Der Sachverständigenausschuss bewertet die Länderberichte, die von den Mitgliedstaaten in regelmäßigen Abständen zu erstatten sind. Ergänzende Berichte, die von den Sozialpartnern regelmäßig übersandt werden, helfen ihm bei seiner Einschätzung der Lage. Unmittelbare Konsequenzen für die Mitgliedstaaten hat es, wenn der Ausschuss von der Regierung einen früheren Bericht anfordert oder die Regierung gar auffordert, sich bereits auf der nächsten Internationalen Arbeitskonferenz zu äußern. Der Bericht des Sachverständigenausschusses wird dem Konferenzausschuss für die Anwendung der Normen übermittelt. Dieser wählt dann auf dessen Grundlage die Fälle aus, die aus seiner Sicht auf der jährlich stattfindenden Internationalen Arbeitskonferenz einer näheren Prüfung unterzogen werden sollen. Dazu werden die betreffenden Regierungen aufgefordert, sich vor der Konferenz zu erklären. Nach seiner Prüfung formuliert der Ausschuss häufig Empfehlungen gegenüber den Regierungen, wobei es wieder am Sachverständigenausschuss ist, darüber zu wachen, ob die Empfehlungen Früchte tragen.
Problemlos ist dieses Verfahren nicht. Zuweilen gerät Sand ins Getriebe. So kommt mancher Staat seiner Berichtspflicht nur unzureichend nach. Und zuweilen zieht sich ein Dialog, den der Sachverständigenausschuss mit einem Mitgliedstaat über die Einhaltung eines Übereinkommens führt, quälend lange hin. Es kommt gar nicht so selten vor, dass sich der Ausschuss im Angesicht gravierender Umsetzungsdefizite gezwungen sieht, eine Regierung daran zu erinnern, dass die Ratifizierung eines Übereinkommens viele Jahre zurückliegt und Mahnungen bislang ungehört verhallt sind. Und dennoch: Auch wenn das “scharfe Schwert” fehlt, funktioniert die Normenüberwachung recht gut. Die Aussicht, vor die Internationale Arbeitskonferenz und damit meist auch in das Blickfeld einer größeren Öffentlichkeit gezogen zu werden, ist für die meisten Mitgliedstaaten wenig verlockend. Das diszipliniert.

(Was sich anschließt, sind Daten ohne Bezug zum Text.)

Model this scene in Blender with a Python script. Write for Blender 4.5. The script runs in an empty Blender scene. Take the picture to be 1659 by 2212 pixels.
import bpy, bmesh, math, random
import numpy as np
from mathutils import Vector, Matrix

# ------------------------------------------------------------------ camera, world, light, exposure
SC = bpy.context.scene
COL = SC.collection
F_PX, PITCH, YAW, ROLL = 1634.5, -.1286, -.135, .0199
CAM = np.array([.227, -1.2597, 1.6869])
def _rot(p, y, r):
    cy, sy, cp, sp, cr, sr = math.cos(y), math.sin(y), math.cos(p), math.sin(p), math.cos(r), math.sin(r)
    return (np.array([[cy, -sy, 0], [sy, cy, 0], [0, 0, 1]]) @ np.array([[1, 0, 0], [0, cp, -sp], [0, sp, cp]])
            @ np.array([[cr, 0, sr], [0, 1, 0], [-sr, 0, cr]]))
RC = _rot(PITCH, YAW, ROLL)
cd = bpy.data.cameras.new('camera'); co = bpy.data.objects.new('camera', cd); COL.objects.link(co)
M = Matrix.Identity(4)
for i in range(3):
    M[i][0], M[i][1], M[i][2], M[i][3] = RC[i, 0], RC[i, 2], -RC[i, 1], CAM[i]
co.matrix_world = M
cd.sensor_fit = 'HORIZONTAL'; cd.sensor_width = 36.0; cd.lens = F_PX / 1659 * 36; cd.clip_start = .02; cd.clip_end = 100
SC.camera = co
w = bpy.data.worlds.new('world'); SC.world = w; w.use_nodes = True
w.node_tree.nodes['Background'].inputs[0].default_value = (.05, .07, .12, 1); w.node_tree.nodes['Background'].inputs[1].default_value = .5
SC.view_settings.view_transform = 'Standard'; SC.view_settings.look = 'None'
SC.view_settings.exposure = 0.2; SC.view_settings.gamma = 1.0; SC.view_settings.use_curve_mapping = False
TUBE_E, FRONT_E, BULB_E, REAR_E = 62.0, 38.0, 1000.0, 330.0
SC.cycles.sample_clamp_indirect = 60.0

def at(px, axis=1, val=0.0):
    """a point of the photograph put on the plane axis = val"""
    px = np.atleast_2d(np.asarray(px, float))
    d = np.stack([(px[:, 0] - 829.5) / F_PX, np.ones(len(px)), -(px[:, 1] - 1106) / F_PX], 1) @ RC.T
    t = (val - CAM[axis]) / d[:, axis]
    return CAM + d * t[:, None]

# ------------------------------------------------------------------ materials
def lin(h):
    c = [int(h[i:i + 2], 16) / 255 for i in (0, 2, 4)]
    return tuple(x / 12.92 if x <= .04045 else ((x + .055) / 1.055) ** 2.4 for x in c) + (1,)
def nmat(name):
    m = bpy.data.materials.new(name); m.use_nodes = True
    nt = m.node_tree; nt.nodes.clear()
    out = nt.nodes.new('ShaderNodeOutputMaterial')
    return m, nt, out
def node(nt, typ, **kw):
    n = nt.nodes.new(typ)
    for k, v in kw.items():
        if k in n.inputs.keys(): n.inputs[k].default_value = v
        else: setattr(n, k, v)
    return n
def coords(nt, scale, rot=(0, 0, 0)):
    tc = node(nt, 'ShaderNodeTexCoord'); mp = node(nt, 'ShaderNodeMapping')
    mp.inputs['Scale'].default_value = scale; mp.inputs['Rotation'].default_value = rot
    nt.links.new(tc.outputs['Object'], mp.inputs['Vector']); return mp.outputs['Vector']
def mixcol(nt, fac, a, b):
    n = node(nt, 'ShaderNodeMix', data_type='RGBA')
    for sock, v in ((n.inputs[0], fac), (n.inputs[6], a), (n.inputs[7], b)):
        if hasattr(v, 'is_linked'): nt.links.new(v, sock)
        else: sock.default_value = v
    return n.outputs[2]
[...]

Allerdings hängt seit geraumer Zeit eine dunkle Wolke über Genf. Zumindest vordergründig geht es dabei um das Streikrecht, das der Sachverständigenausschuss dem Übereinkommen Nr. 87 über die Vereinigungsfreiheit und den Schutz des Vereinigungsrechtes entnimmt. Die Gewerkschaften begrüßen das, die Arbeitgeber lehnen es ab. Der Konflikt schwelt. Es ist daher kein Zufall, dass der neue IAO-Generalsekretär Gilbert F. Houngbo, der erst vor wenigen Tagen sein Amt angetreten hat, ein besonderes Augenmerk auf das System der Normenüberwachung richten will.
Internationale Arbeitsstandards haben, um das Mindeste zu sagen, nichts von ihrer Bedeutung verloren. Ihre effektive Durchsetzung sollte allen am Herzen liegen. Dem neuen IAO-Generalsekretär ist eine glückliche Hand zu wünschen.
Professor Dr. Bernd Waas, Frankfurt a. M.